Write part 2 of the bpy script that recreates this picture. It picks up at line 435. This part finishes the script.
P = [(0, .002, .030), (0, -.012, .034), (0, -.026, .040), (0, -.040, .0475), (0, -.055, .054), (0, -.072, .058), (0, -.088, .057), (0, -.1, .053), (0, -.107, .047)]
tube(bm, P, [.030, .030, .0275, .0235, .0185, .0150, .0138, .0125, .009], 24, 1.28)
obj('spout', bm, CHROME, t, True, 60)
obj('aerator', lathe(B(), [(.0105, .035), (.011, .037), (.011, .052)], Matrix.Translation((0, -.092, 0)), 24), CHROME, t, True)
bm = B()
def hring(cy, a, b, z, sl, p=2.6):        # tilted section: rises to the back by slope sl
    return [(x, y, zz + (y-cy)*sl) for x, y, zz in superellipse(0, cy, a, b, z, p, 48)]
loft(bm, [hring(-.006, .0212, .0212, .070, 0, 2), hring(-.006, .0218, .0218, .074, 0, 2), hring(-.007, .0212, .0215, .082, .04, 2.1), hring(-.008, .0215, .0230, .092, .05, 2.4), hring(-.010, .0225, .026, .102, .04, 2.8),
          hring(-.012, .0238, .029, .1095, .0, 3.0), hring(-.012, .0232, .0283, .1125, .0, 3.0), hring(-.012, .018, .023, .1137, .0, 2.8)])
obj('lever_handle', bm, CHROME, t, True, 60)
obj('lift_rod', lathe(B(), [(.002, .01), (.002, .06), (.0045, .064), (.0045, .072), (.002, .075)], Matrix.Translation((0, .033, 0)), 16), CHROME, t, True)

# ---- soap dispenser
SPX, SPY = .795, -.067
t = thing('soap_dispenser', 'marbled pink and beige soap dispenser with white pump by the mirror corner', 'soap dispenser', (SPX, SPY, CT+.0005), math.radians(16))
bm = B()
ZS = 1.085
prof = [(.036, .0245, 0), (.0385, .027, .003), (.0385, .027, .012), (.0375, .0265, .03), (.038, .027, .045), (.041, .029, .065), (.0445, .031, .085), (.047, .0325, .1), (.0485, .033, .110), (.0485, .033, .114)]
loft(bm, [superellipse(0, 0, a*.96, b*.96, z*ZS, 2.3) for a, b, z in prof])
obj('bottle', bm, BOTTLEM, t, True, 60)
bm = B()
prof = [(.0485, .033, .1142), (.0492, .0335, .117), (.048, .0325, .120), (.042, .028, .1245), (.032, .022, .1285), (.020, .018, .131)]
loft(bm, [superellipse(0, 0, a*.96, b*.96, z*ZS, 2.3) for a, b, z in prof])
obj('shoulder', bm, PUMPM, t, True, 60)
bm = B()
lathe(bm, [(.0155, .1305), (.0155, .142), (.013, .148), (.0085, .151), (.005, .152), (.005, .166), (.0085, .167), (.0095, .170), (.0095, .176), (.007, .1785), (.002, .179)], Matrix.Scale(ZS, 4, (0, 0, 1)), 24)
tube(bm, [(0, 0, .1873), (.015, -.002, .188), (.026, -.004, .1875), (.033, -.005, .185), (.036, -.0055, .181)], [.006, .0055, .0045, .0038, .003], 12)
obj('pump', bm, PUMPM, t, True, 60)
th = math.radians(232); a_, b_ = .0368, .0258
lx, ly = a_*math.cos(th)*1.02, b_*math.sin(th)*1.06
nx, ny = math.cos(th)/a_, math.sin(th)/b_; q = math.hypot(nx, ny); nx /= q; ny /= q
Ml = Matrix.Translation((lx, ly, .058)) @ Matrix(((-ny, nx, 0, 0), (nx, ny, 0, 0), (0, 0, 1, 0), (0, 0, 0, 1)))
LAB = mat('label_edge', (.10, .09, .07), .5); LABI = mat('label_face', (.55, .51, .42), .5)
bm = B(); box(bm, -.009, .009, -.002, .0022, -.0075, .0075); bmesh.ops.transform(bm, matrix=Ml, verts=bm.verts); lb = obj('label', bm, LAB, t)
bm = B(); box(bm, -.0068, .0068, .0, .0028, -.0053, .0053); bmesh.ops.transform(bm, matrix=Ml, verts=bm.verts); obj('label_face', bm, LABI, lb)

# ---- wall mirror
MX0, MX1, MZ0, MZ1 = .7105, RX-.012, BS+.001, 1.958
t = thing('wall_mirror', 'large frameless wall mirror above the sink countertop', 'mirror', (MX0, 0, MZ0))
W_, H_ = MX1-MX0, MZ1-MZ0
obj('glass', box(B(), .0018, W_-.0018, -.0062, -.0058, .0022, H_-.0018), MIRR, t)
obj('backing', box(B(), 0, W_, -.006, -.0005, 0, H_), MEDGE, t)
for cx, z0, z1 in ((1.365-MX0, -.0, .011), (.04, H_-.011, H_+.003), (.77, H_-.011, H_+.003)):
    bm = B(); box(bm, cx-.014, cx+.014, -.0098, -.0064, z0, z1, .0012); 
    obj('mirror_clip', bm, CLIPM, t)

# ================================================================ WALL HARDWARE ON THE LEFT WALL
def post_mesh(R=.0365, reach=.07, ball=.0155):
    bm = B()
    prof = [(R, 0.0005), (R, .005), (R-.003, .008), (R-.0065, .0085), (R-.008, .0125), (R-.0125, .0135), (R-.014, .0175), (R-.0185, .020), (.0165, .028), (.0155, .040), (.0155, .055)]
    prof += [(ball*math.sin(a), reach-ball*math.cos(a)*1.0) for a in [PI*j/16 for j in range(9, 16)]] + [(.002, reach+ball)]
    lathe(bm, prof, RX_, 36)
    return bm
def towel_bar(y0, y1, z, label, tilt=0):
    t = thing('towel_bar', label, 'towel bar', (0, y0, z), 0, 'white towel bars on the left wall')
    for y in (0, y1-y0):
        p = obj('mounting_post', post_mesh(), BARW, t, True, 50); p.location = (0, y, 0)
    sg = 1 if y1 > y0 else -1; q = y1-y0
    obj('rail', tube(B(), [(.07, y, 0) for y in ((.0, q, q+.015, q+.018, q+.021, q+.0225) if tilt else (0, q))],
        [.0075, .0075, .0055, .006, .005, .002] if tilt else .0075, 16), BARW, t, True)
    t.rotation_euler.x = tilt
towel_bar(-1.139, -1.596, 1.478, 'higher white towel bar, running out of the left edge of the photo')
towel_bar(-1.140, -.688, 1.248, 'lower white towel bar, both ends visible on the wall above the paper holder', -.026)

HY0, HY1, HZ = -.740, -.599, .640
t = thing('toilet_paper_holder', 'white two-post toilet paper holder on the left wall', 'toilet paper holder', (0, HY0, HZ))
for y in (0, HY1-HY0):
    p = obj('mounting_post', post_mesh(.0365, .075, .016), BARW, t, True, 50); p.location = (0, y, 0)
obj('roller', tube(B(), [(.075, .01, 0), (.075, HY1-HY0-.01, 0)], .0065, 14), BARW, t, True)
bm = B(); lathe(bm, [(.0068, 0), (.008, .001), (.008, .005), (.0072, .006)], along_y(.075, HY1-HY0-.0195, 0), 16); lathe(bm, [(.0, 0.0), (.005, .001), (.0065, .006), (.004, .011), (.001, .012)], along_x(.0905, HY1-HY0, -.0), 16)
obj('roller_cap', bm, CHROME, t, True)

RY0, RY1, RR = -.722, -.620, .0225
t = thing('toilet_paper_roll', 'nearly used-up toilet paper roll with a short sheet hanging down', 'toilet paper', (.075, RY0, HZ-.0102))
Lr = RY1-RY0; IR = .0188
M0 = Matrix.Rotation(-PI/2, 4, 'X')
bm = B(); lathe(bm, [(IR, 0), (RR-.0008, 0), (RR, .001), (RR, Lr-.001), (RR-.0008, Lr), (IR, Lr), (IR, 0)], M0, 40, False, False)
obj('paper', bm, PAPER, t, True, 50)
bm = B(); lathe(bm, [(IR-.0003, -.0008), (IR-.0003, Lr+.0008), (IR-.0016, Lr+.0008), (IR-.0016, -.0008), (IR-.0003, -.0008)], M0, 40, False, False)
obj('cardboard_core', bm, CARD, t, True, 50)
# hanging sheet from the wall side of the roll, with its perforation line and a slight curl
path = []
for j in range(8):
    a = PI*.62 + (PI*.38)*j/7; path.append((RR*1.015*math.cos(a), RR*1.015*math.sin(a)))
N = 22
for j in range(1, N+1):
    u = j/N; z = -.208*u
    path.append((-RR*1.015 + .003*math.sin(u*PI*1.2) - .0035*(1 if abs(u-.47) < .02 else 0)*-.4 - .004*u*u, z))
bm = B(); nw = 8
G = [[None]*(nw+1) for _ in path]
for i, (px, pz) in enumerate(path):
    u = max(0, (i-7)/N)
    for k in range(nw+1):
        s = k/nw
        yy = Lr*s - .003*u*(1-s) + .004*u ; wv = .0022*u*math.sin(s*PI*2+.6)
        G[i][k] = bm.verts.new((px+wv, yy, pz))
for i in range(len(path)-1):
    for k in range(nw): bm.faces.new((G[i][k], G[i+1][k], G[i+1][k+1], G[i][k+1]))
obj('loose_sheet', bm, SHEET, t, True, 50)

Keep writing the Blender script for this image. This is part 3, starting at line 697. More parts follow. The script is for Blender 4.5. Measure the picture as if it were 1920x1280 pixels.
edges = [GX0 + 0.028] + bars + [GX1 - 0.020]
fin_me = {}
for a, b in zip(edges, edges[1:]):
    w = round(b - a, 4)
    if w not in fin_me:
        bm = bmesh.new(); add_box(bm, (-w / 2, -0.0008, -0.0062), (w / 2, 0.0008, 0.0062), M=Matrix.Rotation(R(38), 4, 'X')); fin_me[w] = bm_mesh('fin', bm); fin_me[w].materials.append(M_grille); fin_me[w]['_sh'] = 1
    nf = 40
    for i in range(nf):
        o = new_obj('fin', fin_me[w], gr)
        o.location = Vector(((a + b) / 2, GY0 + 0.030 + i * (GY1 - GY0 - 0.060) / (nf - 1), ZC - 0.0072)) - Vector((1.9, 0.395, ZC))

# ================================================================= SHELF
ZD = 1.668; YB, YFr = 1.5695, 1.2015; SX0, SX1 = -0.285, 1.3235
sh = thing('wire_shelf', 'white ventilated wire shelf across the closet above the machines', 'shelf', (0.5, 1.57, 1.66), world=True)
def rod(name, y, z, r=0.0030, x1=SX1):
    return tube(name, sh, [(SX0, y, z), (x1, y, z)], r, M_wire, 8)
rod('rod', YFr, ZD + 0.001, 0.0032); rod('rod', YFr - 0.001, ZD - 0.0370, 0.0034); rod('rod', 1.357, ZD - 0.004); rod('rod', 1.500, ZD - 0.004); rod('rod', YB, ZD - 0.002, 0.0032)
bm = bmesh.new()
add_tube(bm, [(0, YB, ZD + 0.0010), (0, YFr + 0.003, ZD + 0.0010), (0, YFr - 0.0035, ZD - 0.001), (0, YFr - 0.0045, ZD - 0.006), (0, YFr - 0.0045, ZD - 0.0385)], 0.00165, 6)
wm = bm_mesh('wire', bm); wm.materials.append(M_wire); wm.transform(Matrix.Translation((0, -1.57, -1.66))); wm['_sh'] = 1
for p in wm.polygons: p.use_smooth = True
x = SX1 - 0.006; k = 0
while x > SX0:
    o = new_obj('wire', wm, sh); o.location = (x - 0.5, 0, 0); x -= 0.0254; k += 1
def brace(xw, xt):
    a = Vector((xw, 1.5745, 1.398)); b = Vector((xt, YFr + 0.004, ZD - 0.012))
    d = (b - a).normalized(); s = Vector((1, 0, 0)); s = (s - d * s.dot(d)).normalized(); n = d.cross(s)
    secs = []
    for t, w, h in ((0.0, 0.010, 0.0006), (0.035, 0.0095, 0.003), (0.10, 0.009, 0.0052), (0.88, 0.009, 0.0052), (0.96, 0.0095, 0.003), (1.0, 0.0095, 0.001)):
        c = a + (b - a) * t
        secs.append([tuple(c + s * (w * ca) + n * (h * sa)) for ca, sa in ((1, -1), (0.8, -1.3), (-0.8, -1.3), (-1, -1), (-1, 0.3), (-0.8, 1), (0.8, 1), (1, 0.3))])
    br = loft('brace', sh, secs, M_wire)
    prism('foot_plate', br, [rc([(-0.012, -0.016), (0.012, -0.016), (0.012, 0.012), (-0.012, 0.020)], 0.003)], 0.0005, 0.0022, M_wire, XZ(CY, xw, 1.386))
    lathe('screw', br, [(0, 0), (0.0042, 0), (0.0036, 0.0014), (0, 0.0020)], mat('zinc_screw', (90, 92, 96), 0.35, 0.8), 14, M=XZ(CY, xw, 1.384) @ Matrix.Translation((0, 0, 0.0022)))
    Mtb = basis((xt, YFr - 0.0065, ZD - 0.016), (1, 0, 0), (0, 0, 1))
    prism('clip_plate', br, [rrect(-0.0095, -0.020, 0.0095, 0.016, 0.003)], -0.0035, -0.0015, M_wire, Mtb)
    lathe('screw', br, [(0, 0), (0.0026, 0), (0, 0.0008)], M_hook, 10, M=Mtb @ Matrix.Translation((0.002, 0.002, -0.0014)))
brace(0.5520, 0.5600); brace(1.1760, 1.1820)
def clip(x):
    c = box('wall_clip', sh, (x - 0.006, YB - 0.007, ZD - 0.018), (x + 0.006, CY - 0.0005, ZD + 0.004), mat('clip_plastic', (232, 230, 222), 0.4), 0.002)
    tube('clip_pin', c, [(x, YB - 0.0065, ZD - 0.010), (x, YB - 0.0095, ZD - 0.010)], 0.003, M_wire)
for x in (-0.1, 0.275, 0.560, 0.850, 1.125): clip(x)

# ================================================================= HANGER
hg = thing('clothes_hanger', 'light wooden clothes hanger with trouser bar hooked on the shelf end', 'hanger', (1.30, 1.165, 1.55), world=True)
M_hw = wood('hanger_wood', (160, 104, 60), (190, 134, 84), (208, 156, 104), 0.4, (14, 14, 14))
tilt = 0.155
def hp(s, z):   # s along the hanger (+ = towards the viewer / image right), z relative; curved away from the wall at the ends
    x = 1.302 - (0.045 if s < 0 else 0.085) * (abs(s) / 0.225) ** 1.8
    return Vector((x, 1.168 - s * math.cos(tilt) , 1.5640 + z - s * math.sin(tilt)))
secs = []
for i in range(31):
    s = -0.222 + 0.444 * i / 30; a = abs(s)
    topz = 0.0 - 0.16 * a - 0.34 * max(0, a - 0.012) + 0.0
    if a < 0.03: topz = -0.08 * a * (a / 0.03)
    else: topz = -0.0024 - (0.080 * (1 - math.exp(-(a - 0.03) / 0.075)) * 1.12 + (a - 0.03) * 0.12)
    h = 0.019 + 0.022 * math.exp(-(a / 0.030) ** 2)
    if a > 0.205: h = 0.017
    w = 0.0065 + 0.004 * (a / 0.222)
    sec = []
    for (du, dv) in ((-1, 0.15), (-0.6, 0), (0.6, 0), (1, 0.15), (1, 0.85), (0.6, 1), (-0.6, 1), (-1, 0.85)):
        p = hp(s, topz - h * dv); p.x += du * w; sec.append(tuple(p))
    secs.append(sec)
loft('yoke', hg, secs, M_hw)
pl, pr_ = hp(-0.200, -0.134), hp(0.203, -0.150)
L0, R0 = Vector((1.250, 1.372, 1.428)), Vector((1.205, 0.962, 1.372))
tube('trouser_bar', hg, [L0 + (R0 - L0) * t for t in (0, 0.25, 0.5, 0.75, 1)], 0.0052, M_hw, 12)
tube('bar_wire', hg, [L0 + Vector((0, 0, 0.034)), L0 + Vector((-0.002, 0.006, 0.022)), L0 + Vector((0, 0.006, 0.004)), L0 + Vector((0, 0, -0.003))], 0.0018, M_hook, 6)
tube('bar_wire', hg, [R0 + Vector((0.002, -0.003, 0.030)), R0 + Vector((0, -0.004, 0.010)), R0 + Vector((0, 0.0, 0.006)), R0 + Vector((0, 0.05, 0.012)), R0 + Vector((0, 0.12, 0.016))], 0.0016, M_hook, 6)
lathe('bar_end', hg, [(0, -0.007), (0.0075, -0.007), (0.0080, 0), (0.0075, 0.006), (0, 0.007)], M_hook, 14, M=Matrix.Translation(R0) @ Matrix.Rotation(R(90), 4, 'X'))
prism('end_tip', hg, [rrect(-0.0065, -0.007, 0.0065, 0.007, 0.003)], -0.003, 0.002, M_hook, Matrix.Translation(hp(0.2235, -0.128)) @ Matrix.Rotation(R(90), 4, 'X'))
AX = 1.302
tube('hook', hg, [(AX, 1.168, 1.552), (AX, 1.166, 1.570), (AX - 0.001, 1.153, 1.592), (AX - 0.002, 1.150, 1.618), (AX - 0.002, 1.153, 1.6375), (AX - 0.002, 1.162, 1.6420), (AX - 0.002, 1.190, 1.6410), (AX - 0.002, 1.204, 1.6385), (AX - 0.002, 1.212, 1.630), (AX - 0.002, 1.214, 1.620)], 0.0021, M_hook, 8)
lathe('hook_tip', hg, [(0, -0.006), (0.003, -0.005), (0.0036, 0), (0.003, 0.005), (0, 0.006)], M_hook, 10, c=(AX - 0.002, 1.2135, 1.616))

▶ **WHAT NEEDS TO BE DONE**
Repeat the span of lines that opens with the line holding "Keep writing the" and closes with the line holding "o.location = Vector(((a", exactly as it stands.

▶ **RESULT**
Keep writing the Blender script for this image. This is part 3, starting at line 697. More parts follow. The script is for Blender 4.5. Measure the picture as if it were 1920x1280 pixels.
edges = [GX0 + 0.028] + bars + [GX1 - 0.020]
fin_me = {}
for a, b in zip(edges, edges[1:]):
    w = round(b - a, 4)
    if w not in fin_me:
        bm = bmesh.new(); add_box(bm, (-w / 2, -0.0008, -0.0062), (w / 2, 0.0008, 0.0062), M=Matrix.Rotation(R(38), 4, 'X')); fin_me[w] = bm_mesh('fin', bm); fin_me[w].materials.append(M_grille); fin_me[w]['_sh'] = 1
    nf = 40
    for i in range(nf):
        o = new_obj('fin', fin_me[w], gr)
        o.location = Vector(((a + b) / 2, GY0 + 0.030 + i * (GY1 - GY0 - 0.060) / (nf - 1), ZC - 0.0072)) - Vector((1.9, 0.395, ZC))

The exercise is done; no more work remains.